• **DATA EXTRACT**
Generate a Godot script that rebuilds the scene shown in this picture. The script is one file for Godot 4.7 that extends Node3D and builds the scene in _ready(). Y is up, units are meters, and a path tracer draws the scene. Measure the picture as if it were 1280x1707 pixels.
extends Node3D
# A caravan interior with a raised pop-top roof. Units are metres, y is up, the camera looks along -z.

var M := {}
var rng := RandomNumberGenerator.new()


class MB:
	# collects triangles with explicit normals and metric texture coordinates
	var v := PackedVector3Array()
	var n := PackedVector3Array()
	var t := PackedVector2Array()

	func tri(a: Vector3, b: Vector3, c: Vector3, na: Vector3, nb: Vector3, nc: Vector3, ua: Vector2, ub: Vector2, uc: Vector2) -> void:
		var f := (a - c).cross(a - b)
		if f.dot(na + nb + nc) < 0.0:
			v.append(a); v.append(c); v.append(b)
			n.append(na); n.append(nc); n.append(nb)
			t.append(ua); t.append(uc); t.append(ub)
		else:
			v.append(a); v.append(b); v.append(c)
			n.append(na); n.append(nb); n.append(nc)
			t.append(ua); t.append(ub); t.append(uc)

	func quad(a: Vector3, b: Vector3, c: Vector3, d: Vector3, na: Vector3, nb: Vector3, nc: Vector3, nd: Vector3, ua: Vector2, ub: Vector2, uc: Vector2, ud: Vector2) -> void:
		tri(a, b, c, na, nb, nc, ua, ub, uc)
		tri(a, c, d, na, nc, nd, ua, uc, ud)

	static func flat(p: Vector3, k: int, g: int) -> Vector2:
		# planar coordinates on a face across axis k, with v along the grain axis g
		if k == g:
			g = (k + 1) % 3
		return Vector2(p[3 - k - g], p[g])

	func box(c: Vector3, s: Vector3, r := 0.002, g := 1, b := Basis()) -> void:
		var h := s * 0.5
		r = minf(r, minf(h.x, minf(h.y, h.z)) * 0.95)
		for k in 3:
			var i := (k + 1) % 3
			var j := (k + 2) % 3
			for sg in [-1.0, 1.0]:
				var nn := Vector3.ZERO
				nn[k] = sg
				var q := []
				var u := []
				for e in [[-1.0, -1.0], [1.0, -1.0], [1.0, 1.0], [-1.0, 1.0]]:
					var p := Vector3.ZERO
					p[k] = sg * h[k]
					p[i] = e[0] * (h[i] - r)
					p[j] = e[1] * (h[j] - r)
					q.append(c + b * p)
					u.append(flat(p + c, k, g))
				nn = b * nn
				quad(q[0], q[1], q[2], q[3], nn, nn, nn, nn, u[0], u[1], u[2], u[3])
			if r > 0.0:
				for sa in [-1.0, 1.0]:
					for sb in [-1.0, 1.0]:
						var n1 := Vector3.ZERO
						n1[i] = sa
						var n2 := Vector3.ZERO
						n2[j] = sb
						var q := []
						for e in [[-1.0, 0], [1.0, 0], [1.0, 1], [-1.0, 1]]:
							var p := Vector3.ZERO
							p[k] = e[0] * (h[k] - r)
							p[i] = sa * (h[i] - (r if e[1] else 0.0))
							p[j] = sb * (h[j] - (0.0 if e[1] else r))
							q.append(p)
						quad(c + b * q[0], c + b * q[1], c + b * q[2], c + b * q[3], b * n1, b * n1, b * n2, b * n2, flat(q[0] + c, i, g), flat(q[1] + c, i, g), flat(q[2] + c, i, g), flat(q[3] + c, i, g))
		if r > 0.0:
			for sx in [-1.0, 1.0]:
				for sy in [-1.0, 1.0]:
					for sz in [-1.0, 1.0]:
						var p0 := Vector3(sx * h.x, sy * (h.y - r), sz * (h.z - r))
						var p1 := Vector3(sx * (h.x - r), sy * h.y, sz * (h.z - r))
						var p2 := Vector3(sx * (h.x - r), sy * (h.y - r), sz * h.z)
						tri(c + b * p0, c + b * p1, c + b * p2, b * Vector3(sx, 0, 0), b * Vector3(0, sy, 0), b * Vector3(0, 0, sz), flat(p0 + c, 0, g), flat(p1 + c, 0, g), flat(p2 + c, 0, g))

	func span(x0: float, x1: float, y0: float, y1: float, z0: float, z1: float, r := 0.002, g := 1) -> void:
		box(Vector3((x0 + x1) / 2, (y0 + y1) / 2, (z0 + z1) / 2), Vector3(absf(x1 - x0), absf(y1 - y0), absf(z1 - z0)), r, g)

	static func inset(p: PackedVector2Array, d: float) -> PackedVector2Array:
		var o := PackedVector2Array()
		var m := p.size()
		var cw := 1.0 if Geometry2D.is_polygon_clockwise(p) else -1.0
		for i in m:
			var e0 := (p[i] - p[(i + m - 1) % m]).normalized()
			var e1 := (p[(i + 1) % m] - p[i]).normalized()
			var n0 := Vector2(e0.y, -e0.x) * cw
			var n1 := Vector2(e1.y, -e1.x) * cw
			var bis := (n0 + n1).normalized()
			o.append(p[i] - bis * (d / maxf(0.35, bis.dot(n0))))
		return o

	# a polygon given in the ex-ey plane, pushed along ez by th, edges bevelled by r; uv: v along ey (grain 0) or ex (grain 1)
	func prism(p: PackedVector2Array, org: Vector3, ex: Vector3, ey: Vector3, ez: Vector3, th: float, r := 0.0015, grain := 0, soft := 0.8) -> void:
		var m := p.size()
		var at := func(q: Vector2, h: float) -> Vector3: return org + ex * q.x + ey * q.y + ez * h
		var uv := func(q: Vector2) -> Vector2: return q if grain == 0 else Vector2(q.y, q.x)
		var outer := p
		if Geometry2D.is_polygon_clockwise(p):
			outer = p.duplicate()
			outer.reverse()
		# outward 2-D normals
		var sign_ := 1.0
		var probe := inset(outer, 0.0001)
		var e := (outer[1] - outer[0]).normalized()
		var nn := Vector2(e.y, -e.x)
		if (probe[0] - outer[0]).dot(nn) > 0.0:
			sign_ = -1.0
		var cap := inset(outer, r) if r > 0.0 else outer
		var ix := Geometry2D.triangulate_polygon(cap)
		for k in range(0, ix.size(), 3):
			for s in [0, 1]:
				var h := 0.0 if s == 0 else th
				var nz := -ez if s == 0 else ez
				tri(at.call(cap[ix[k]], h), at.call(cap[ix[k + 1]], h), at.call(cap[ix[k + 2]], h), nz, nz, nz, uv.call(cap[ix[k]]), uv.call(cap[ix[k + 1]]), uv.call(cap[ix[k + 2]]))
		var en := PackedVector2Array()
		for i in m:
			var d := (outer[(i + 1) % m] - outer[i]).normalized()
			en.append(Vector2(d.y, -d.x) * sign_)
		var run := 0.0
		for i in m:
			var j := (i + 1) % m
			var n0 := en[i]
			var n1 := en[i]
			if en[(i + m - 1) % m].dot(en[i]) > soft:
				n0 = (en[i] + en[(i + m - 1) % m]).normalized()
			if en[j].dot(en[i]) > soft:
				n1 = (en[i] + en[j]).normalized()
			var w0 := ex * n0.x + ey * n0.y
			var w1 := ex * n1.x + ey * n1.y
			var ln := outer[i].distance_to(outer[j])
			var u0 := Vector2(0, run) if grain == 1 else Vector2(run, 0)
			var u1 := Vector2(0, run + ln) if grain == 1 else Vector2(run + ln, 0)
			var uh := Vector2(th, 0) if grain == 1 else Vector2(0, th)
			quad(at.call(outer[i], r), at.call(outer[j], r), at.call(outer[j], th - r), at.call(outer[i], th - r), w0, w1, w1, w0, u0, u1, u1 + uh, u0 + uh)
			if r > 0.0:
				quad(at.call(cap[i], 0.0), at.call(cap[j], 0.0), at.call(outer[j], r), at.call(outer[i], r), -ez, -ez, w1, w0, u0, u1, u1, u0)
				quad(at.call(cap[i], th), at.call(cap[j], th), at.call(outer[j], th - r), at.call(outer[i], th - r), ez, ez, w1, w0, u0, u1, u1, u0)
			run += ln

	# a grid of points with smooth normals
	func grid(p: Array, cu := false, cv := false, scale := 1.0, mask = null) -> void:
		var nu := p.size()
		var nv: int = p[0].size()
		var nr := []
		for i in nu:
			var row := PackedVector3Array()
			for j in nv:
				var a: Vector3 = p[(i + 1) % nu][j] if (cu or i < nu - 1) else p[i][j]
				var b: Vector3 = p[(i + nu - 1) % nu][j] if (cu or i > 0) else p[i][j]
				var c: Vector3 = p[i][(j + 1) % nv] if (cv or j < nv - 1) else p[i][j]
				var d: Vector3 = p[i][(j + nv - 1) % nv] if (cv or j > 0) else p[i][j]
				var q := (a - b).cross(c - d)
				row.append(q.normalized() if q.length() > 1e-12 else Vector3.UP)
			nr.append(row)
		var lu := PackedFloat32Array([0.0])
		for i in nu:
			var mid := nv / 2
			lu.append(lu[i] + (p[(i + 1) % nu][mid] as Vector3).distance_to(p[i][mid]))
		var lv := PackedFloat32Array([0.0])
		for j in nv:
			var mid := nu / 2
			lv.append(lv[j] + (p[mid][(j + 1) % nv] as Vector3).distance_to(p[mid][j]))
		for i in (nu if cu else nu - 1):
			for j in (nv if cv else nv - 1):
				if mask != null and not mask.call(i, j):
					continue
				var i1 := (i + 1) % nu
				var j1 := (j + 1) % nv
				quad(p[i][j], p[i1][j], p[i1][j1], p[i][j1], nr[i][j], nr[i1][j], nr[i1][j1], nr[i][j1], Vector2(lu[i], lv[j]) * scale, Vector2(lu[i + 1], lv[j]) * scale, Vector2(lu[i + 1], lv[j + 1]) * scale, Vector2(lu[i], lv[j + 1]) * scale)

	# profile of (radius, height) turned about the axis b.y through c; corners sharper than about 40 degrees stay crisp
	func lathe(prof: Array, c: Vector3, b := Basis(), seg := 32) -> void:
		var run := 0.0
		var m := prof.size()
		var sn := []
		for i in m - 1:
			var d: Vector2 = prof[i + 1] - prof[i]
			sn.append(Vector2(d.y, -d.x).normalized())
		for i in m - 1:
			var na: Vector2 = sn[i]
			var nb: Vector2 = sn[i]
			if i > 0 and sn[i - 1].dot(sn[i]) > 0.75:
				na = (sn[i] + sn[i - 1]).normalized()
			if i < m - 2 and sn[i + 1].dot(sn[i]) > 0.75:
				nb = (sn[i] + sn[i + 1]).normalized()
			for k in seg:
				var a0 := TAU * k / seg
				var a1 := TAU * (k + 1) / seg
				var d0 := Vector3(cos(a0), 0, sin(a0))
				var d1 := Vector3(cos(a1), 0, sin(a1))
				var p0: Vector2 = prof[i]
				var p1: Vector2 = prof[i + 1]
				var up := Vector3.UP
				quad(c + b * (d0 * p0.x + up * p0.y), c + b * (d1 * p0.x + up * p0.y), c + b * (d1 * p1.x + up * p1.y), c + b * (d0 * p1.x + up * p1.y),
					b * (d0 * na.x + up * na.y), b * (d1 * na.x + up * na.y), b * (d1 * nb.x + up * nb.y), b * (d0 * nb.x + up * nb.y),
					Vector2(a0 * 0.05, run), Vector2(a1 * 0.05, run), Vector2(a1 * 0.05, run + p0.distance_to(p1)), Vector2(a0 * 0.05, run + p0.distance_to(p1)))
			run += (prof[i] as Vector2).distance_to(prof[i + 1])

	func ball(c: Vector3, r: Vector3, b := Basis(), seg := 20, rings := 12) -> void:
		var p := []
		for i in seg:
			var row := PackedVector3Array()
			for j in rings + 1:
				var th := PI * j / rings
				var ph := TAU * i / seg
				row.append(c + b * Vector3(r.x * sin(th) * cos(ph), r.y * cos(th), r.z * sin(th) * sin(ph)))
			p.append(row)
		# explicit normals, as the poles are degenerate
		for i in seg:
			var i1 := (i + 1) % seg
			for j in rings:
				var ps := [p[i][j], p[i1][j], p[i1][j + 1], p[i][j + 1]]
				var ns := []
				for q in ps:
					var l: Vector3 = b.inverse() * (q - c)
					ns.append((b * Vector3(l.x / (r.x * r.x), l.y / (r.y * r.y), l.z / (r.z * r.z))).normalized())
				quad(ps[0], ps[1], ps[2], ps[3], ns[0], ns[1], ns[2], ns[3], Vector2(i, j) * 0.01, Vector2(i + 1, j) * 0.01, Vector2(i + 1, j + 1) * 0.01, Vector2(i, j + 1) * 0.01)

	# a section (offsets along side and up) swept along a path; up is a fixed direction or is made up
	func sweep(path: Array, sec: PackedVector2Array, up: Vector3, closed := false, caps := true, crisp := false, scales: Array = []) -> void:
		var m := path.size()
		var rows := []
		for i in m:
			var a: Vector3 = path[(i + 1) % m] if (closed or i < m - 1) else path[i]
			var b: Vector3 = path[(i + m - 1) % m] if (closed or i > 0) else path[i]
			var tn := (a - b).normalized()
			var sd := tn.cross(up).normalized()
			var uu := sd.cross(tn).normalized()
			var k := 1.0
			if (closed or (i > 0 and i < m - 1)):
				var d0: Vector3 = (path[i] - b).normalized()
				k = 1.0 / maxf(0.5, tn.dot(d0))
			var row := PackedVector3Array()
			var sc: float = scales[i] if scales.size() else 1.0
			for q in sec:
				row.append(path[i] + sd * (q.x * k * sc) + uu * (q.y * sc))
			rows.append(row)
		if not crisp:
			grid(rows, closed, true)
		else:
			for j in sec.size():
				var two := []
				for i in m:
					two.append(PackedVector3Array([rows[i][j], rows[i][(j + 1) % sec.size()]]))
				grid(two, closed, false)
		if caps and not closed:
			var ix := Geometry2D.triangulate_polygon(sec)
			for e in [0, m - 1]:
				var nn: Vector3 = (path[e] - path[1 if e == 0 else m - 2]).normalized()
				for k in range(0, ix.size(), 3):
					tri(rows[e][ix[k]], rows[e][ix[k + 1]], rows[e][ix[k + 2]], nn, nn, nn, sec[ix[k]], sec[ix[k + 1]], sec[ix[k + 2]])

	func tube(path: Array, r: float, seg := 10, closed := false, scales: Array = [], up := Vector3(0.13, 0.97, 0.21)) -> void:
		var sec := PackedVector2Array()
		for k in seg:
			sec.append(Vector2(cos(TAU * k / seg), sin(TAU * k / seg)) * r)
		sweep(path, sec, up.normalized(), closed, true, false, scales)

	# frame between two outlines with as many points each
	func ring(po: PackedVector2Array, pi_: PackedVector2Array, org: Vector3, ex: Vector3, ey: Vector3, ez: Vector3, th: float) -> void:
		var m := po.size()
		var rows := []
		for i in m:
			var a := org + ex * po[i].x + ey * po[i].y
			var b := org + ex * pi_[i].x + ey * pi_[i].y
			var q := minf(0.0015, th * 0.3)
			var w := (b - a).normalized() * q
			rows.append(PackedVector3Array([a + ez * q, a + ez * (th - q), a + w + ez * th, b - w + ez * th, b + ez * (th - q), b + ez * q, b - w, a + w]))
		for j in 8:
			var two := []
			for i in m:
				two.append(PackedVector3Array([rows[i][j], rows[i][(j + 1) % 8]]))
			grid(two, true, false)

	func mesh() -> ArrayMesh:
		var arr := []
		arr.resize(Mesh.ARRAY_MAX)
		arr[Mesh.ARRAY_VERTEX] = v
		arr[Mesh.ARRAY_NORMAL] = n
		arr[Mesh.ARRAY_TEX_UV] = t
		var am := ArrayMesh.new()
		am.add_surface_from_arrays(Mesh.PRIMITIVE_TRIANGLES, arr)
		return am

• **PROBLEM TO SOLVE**
Produce the lines from the top of the listing through the "# A caravan" line exactly as they appear, with no additional output.

• **EXERCISE OUTPUT**
Generate a Godot script that rebuilds the scene shown in this picture. The script is one file for Godot 4.7 that extends Node3D and builds the scene in _ready(). Y is up, units are meters, and a path tracer draws the scene. Measure the picture as if it were 1280x1707 pixels.
extends Node3D
# A caravan interior with a raised pop-top roof. Units are metres, y is up, the camera looks along -z.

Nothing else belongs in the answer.